Maria Stefan, executive director of the Sporting Goods Manufacturers Association, pointed to opportunities in "licensing in a broader sense, with resorts, with events like the PGA Tour and outdoorsoriented identities." She added that the licensing fortunes of stock car racing organization NASCAR are still rising. Stock car racing may well be America's favorite spectator sport, and it represents another sizable wedge of potential for apparel merchandisers.

Speaking with DSN on the eve of the SuperShow, Stefan asserted that of 10,000 exhibitor booths, 800 are taken by licensed sports apparel suppliers, and the waiting list includes more. She said licensed sports apparel is approximately a $9.5 billion business at present.

She noted the bad timing of the cancellation of half the NHL season, which could have capitalized on baseball's absence in late 1994. NHL licensed goods sales, she said, rose from about $500 million to $2 billion in the last two years. The would-be pinnacle hoped for in 1994 never got a chance to materialize.

Asserting the licensed sports category still offers discounters good sell-through, Stefan noted that active wear in general "is a struggle. It's at the saturation point at retail in the mass channel." Doneger's Terry agreed. "Active needs a big shot in the arm," she said. "There's nothing new and exciting going on. It needs fresh appeal for the customer."
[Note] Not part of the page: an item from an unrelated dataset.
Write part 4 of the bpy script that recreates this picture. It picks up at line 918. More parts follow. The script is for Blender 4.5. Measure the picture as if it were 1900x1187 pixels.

Sometimes brand power can provide that appeal. VF Corporation, which provides apparel for all channels of distribution, recently announced a new joint venture between two of its divisions that foreshadows new team sports apparel product lines for the mass market. In January, VF said the Lee Company and Nutmeg Mills will jointly produce the Lee Sports line of licensed sports active wear. Mackey McDonald, president and coo of VF Corp., said that even with the current apparel malaise and the labor troubles of bigtime sports, vendors could look to prosper over the long term. He said a savvy sourcing organization, fresh graphics and a strong commitment to supporting consumer brand franchises would make the difference.